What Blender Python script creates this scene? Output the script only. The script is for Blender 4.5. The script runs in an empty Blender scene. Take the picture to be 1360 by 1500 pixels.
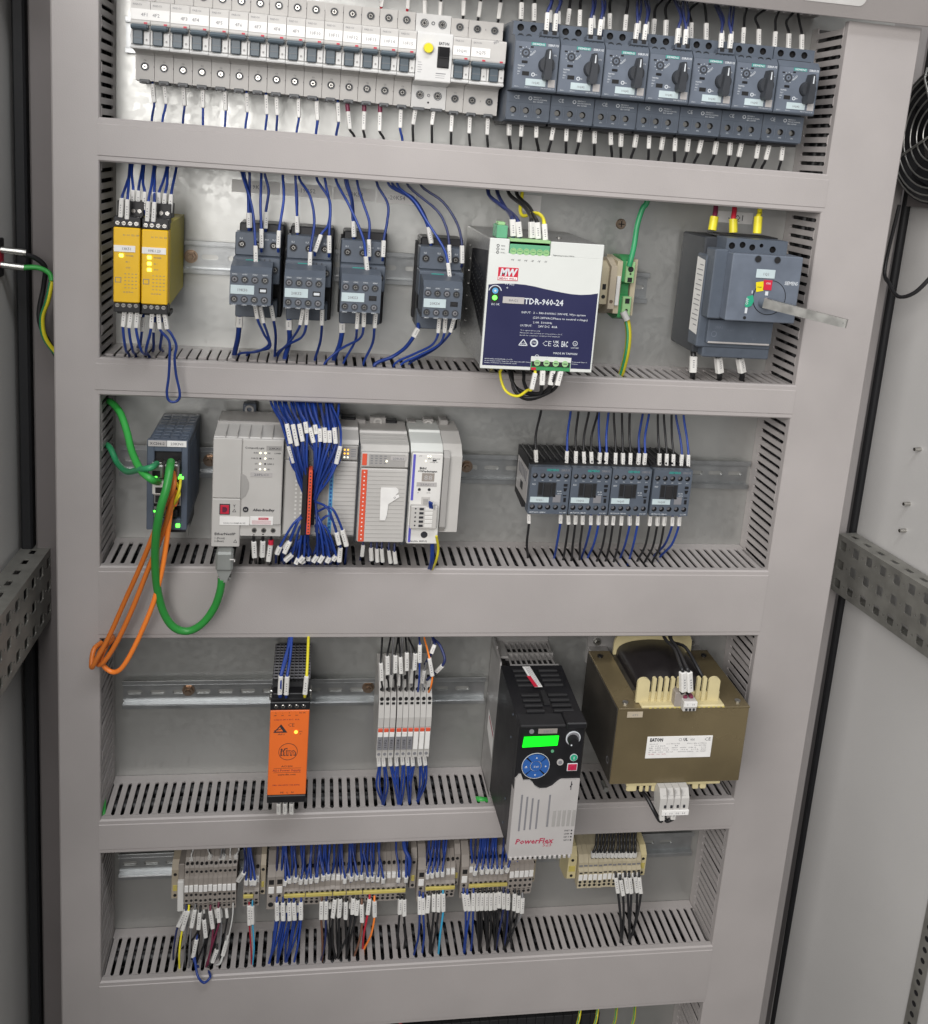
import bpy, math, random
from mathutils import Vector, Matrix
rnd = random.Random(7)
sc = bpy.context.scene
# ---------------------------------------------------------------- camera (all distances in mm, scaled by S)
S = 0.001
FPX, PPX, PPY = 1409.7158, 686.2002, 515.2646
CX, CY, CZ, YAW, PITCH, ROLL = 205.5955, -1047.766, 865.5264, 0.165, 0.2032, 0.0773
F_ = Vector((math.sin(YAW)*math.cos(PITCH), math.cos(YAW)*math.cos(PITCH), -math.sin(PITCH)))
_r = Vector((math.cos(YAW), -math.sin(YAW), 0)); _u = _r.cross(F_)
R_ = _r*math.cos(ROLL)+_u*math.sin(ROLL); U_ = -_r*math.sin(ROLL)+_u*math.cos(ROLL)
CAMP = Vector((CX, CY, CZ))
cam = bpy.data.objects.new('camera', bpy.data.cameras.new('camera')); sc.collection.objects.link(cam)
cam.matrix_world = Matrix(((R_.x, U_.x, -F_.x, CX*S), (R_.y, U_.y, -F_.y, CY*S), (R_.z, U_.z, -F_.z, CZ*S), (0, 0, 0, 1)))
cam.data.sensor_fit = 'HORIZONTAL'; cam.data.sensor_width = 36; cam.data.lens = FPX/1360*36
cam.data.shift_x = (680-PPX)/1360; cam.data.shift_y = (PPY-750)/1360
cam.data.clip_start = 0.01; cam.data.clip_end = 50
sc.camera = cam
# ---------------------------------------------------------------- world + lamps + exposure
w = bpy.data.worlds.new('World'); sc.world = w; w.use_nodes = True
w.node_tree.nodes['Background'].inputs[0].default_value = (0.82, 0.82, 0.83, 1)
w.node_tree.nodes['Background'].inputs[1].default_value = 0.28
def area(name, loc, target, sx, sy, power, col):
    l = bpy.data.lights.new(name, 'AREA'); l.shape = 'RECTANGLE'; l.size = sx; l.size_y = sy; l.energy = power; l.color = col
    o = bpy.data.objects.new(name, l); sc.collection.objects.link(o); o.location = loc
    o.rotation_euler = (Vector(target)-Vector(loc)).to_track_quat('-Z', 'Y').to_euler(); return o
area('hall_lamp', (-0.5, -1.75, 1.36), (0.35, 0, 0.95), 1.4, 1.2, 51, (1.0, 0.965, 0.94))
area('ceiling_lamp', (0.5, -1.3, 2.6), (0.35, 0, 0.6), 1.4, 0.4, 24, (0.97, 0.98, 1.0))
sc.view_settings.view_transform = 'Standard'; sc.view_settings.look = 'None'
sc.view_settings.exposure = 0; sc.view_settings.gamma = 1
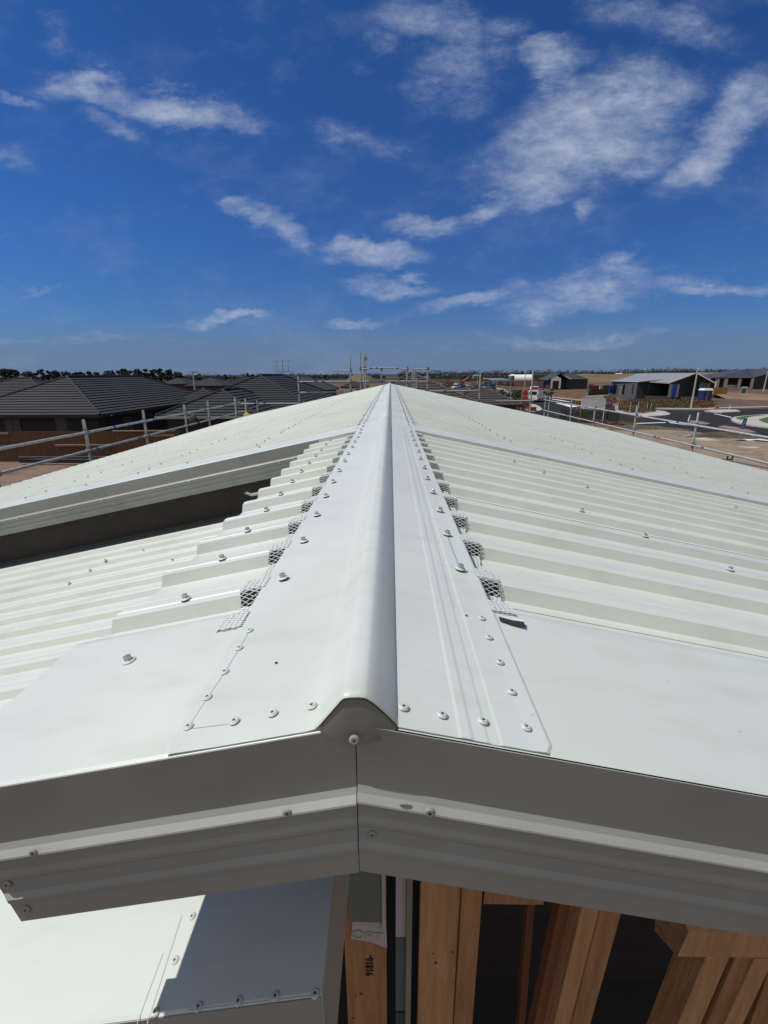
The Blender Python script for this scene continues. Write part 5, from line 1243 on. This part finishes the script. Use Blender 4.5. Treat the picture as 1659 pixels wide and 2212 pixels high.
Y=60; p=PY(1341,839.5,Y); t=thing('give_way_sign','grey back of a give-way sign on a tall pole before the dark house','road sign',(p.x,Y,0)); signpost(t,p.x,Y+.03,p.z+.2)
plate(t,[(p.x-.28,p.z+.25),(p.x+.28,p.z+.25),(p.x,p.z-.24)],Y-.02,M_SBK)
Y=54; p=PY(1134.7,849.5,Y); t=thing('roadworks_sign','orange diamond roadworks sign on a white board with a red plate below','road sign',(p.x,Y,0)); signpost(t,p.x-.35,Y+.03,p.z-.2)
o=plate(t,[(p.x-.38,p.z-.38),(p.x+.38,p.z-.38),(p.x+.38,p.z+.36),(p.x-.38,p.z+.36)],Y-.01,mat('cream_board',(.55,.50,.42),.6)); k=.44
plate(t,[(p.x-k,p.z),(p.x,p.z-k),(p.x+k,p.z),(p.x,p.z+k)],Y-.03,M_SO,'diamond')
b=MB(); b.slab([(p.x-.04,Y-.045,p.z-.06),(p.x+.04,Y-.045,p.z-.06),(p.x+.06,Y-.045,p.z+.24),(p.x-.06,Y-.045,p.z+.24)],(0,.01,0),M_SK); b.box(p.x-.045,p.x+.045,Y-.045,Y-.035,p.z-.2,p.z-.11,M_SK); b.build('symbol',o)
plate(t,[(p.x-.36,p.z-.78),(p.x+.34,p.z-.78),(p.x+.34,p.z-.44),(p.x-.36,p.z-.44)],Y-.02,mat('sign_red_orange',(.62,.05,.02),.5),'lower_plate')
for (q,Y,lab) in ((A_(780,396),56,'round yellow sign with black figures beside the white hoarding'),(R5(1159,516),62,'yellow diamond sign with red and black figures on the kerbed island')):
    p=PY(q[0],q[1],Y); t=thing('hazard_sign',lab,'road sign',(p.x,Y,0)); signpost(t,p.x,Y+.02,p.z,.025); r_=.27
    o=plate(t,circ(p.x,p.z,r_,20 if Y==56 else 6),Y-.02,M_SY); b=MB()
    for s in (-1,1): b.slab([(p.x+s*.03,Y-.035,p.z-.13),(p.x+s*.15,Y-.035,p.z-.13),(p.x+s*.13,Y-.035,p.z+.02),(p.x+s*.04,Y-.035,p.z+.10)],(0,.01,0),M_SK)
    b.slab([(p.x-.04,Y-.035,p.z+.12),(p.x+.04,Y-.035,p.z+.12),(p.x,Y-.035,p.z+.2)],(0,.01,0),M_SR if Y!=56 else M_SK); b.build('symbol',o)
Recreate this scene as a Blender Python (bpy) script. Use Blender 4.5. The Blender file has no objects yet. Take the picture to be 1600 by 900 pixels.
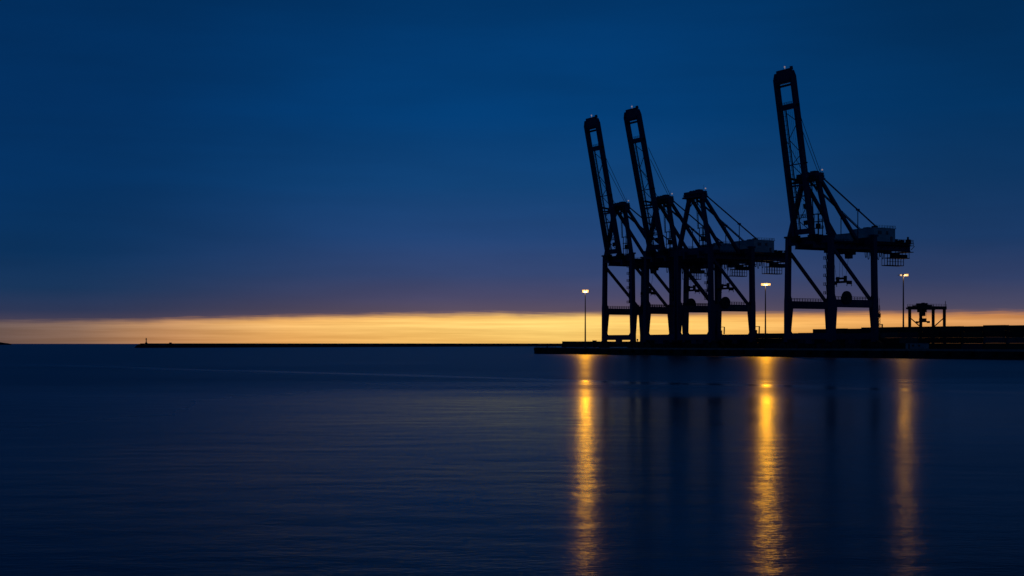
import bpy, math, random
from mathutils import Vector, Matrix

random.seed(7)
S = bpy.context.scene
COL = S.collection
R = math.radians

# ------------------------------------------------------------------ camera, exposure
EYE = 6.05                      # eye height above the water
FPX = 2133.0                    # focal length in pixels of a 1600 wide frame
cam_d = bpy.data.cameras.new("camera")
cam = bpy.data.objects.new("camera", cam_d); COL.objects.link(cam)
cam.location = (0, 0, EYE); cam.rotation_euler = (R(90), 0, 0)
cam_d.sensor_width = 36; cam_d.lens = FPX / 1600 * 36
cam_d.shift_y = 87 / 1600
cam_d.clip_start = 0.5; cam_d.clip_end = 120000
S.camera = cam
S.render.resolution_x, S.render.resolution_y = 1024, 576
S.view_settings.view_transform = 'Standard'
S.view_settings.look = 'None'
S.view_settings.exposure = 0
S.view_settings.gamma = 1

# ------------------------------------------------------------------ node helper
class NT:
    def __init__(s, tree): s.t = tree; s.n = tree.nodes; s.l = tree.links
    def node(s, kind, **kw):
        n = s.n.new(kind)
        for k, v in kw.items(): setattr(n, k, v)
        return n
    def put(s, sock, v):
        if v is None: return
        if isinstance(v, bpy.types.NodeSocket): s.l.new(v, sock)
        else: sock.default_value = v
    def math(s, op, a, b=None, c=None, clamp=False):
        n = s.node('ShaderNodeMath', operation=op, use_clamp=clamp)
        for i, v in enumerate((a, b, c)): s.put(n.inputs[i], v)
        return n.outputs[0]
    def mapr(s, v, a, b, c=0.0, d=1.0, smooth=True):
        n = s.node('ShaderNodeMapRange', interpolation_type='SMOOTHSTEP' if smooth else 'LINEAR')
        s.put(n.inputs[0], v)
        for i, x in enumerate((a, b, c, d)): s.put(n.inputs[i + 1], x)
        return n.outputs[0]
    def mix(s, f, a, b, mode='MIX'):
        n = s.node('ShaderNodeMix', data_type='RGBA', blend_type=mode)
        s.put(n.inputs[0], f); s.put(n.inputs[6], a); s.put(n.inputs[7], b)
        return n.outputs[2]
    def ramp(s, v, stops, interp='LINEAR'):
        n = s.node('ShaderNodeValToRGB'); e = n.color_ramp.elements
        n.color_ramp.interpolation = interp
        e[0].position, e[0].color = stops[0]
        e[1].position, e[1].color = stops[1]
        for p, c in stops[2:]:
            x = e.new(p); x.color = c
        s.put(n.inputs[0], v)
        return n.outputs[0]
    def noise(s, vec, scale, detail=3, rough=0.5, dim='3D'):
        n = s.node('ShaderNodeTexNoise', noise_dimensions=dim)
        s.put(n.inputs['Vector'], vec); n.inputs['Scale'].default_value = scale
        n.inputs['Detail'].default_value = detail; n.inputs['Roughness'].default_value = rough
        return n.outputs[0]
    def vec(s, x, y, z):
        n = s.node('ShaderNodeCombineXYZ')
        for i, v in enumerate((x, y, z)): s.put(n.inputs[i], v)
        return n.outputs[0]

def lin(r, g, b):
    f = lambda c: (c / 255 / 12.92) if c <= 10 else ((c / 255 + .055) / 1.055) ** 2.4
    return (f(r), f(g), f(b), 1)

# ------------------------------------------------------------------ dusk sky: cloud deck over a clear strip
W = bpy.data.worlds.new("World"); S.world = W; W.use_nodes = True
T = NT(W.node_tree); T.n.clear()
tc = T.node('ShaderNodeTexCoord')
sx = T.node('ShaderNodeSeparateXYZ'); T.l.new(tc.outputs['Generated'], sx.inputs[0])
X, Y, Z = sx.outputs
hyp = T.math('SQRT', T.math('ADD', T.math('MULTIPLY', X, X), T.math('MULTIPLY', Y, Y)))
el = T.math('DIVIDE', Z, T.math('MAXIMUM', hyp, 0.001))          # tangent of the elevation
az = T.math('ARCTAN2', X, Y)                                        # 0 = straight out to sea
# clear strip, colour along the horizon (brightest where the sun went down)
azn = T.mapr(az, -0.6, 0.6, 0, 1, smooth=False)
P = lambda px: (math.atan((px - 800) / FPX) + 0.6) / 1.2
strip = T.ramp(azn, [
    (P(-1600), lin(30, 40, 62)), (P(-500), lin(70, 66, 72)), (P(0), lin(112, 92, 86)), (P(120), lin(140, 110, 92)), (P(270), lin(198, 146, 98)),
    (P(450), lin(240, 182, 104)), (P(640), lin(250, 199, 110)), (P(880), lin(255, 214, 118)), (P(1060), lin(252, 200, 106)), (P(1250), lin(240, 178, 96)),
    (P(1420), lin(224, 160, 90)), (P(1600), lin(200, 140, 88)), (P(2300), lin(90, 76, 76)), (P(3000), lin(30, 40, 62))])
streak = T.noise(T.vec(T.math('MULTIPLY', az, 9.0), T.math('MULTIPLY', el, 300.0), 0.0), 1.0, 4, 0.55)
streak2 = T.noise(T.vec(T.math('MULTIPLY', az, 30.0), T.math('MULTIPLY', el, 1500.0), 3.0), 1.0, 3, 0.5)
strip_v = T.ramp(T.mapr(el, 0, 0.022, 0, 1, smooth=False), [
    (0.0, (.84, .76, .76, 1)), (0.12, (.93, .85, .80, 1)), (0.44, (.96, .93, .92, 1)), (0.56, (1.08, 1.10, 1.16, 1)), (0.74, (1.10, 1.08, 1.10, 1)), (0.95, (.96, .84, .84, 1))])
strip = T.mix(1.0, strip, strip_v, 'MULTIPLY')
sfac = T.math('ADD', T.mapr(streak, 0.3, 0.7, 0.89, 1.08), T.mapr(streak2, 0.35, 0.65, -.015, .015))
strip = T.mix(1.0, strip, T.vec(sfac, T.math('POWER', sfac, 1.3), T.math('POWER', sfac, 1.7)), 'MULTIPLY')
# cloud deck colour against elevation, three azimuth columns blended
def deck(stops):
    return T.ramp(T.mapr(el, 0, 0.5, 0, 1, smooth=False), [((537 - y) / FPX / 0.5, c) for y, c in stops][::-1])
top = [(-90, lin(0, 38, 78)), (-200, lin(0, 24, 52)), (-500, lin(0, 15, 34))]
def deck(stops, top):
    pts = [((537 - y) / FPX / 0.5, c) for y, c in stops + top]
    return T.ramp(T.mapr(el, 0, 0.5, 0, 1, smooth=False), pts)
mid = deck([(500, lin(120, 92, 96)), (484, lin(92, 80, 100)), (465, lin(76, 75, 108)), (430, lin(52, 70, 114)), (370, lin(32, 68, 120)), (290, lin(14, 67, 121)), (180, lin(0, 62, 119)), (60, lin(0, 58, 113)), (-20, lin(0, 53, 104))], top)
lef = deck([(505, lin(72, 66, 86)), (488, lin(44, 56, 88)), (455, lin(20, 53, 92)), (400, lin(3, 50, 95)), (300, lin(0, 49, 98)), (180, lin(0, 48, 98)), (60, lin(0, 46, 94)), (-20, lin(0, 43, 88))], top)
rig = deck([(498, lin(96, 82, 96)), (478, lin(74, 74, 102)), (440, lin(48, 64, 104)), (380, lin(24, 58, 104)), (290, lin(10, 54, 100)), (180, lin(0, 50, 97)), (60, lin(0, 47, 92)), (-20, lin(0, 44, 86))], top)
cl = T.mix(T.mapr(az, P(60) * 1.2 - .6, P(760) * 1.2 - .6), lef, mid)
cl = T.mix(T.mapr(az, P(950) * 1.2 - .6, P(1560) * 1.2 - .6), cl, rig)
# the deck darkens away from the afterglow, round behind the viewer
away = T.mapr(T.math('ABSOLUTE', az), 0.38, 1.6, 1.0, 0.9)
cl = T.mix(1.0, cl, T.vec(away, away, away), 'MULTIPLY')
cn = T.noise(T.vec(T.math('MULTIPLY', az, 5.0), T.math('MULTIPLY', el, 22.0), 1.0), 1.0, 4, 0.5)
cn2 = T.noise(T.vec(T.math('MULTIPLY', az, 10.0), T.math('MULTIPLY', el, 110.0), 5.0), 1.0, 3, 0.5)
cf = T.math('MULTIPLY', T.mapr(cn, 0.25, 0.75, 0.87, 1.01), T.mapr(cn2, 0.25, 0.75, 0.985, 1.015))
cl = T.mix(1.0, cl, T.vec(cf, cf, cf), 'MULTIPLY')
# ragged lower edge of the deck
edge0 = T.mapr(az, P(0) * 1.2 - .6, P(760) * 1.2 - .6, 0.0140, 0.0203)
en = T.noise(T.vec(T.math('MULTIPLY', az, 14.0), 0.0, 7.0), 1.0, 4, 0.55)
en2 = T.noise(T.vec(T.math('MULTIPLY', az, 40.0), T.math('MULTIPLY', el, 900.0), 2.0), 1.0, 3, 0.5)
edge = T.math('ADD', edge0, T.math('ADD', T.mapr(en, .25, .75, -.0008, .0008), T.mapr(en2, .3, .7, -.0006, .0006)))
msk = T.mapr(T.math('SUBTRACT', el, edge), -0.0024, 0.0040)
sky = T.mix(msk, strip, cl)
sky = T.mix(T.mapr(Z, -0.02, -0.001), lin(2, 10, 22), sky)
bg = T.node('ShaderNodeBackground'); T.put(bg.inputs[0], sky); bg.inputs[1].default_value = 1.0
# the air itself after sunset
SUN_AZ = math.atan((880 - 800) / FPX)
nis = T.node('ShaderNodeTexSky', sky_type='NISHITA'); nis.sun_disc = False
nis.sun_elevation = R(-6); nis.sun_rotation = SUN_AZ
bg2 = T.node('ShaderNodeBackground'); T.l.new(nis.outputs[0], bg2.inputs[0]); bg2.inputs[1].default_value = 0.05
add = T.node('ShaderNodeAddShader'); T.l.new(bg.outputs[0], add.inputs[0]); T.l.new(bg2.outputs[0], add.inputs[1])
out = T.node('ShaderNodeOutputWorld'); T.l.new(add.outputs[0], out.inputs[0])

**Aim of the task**
Give back only the lines from the one holding "The Blender Python" through the one holding "R = math.radians", both kept, exactly as written. Omit the images.

**Final answer**
The Blender Python script for this scene continues. Write part 5, from line 1243 on. This part finishes the script. Use Blender 4.5. Treat the picture as 1659 pixels wide and 2212 pixels high.
Y=60; p=PY(1341,839.5,Y); t=thing('give_way_sign','grey back of a give-way sign on a tall pole before the dark house','road sign',(p.x,Y,0)); signpost(t,p.x,Y+.03,p.z+.2)
plate(t,[(p.x-.28,p.z+.25),(p.x+.28,p.z+.25),(p.x,p.z-.24)],Y-.02,M_SBK)
Y=54; p=PY(1134.7,849.5,Y); t=thing('roadworks_sign','orange diamond roadworks sign on a white board with a red plate below','road sign',(p.x,Y,0)); signpost(t,p.x-.35,Y+.03,p.z-.2)
o=plate(t,[(p.x-.38,p.z-.38),(p.x+.38,p.z-.38),(p.x+.38,p.z+.36),(p.x-.38,p.z+.36)],Y-.01,mat('cream_board',(.55,.50,.42),.6)); k=.44
plate(t,[(p.x-k,p.z),(p.x,p.z-k),(p.x+k,p.z),(p.x,p.z+k)],Y-.03,M_SO,'diamond')
b=MB(); b.slab([(p.x-.04,Y-.045,p.z-.06),(p.x+.04,Y-.045,p.z-.06),(p.x+.06,Y-.045,p.z+.24),(p.x-.06,Y-.045,p.z+.24)],(0,.01,0),M_SK); b.box(p.x-.045,p.x+.045,Y-.045,Y-.035,p.z-.2,p.z-.11,M_SK); b.build('symbol',o)
plate(t,[(p.x-.36,p.z-.78),(p.x+.34,p.z-.78),(p.x+.34,p.z-.44),(p.x-.36,p.z-.44)],Y-.02,mat('sign_red_orange',(.62,.05,.02),.5),'lower_plate')
for (q,Y,lab) in ((A_(780,396),56,'round yellow sign with black figures beside the white hoarding'),(R5(1159,516),62,'yellow diamond sign with red and black figures on the kerbed island')):
    p=PY(q[0],q[1],Y); t=thing('hazard_sign',lab,'road sign',(p.x,Y,0)); signpost(t,p.x,Y+.02,p.z,.025); r_=.27
    o=plate(t,circ(p.x,p.z,r_,20 if Y==56 else 6),Y-.02,M_SY); b=MB()
    for s in (-1,1): b.slab([(p.x+s*.03,Y-.035,p.z-.13),(p.x+s*.15,Y-.035,p.z-.13),(p.x+s*.13,Y-.035,p.z+.02),(p.x+s*.04,Y-.035,p.z+.10)],(0,.01,0),M_SK)
    b.slab([(p.x-.04,Y-.035,p.z+.12),(p.x+.04,Y-.035,p.z+.12),(p.x,Y-.035,p.z+.2)],(0,.01,0),M_SR if Y!=56 else M_SK); b.build('symbol',o)
Recreate this scene as a Blender Python (bpy) script. Use Blender 4.5. The Blender file has no objects yet. Take the picture to be 1600 by 900 pixels.
import bpy, math, random
from mathutils import Vector, Matrix

random.seed(7)
S = bpy.context.scene
COL = S.collection
R = math.radians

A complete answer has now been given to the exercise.